> **Material shown**:
--- Start ---
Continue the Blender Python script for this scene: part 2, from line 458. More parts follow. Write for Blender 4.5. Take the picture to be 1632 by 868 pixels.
--- End ---
--- Start ---
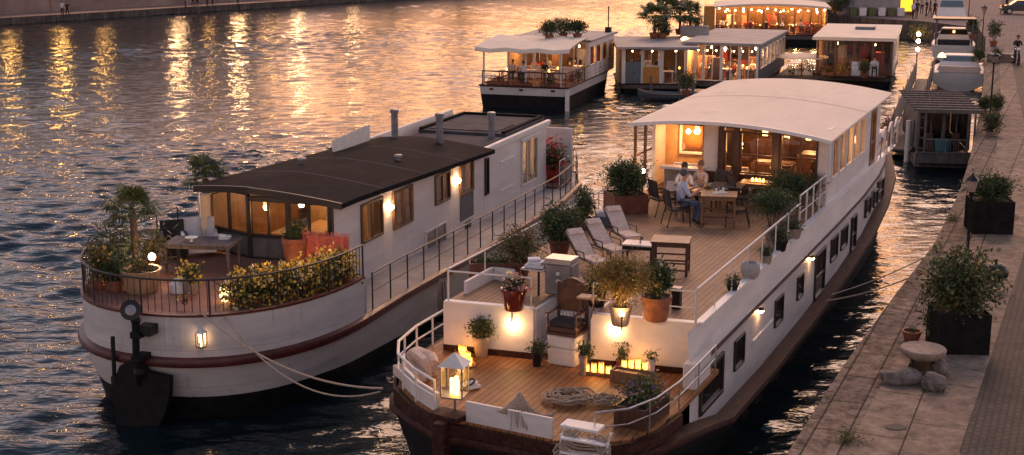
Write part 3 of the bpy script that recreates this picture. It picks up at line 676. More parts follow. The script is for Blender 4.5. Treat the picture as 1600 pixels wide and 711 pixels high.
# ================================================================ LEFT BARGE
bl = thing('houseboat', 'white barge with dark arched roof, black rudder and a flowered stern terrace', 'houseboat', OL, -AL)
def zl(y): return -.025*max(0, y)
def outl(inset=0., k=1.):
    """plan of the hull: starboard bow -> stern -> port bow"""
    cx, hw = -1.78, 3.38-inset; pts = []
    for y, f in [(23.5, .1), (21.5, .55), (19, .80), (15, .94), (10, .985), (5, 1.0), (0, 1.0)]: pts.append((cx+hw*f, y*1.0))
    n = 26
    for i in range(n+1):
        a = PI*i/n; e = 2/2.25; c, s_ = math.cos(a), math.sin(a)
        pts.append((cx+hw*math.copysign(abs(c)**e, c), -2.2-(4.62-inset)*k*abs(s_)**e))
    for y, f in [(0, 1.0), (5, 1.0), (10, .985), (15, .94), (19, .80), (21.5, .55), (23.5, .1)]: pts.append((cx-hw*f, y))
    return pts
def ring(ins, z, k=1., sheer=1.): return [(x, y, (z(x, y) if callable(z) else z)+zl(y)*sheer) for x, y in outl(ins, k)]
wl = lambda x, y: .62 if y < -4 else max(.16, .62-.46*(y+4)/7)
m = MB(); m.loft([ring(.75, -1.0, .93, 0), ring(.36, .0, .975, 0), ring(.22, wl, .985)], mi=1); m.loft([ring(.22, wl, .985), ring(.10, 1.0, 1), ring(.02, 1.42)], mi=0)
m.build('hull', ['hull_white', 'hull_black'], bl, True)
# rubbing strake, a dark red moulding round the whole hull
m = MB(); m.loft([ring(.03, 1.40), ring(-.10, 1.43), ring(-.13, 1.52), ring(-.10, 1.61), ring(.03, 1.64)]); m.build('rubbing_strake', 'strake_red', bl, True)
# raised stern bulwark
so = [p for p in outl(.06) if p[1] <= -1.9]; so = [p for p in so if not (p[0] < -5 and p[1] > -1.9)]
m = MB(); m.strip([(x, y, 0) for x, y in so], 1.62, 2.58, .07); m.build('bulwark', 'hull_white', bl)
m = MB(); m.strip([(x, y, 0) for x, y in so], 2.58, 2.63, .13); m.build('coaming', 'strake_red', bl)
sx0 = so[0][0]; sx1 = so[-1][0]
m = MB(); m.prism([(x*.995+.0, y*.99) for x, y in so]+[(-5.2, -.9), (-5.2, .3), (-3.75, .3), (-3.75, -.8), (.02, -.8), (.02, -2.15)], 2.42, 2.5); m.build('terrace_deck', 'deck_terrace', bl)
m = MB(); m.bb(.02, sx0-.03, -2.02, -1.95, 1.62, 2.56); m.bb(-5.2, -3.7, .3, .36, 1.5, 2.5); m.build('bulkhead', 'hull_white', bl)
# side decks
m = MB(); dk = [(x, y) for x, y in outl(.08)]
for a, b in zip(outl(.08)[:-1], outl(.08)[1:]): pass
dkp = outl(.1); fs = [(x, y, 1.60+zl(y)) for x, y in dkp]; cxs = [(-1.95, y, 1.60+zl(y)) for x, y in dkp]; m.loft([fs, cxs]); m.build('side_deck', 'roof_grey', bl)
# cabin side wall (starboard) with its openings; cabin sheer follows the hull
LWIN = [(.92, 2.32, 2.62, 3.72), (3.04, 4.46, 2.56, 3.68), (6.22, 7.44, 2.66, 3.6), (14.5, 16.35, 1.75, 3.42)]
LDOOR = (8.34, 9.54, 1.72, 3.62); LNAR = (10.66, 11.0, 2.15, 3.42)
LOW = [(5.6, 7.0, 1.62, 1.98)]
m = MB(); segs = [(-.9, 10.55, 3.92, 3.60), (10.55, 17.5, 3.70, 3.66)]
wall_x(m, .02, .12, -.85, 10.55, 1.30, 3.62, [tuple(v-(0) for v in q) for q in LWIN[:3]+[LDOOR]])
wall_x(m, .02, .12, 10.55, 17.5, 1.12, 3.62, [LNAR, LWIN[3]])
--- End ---
--- Start ---
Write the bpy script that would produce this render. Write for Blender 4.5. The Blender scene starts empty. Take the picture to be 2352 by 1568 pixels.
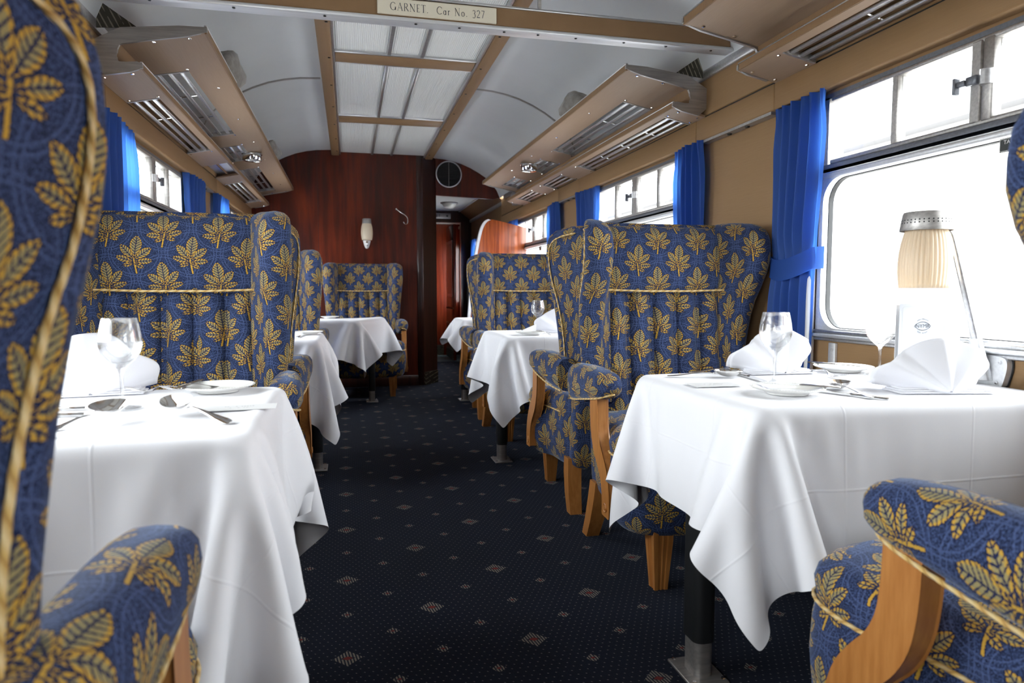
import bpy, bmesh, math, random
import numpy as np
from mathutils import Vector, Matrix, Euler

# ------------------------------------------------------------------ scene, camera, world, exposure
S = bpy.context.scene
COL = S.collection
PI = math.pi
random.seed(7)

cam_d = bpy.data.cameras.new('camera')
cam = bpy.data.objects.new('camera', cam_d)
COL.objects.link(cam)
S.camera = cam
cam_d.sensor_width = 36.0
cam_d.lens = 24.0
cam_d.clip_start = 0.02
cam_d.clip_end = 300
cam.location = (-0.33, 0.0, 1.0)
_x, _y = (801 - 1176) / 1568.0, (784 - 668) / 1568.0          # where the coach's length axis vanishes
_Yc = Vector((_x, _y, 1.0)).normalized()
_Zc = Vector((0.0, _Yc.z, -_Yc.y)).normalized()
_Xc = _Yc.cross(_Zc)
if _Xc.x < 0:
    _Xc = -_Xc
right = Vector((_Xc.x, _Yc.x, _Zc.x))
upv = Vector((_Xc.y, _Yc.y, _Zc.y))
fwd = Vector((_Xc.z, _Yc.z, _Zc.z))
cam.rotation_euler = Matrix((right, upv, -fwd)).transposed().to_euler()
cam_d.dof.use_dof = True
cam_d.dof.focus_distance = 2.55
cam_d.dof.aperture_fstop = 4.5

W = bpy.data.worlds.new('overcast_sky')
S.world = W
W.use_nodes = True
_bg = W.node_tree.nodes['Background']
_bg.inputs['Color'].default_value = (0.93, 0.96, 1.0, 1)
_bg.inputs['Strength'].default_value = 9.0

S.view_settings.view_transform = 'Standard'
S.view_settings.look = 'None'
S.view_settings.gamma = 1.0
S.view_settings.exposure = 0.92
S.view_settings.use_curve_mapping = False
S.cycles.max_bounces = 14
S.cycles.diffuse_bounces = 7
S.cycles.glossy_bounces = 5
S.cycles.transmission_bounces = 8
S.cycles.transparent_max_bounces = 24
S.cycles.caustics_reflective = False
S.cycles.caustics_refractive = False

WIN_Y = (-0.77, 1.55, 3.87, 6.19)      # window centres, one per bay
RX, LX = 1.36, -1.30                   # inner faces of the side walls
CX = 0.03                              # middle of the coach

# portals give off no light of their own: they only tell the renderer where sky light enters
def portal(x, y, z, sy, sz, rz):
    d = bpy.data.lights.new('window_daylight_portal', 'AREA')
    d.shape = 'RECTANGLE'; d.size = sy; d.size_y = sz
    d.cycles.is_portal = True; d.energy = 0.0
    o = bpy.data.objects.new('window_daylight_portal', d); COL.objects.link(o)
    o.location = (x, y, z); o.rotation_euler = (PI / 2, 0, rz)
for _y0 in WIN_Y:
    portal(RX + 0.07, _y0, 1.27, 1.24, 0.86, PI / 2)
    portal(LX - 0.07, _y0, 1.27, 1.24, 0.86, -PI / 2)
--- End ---
> **Goal**: Nothing but the lines from the one containing "Write the bpy" through the one containing "from mathutils import Vector, Matrix, Euler" should appear in your copy, exactly as written and without pictures.

> **Complete answer**:
Write the bpy script that would produce this render. Write for Blender 4.5. The Blender scene starts empty. Take the picture to be 2352 by 1568 pixels.
import bpy, bmesh, math, random
import numpy as np
from mathutils import Vector, Matrix, Euler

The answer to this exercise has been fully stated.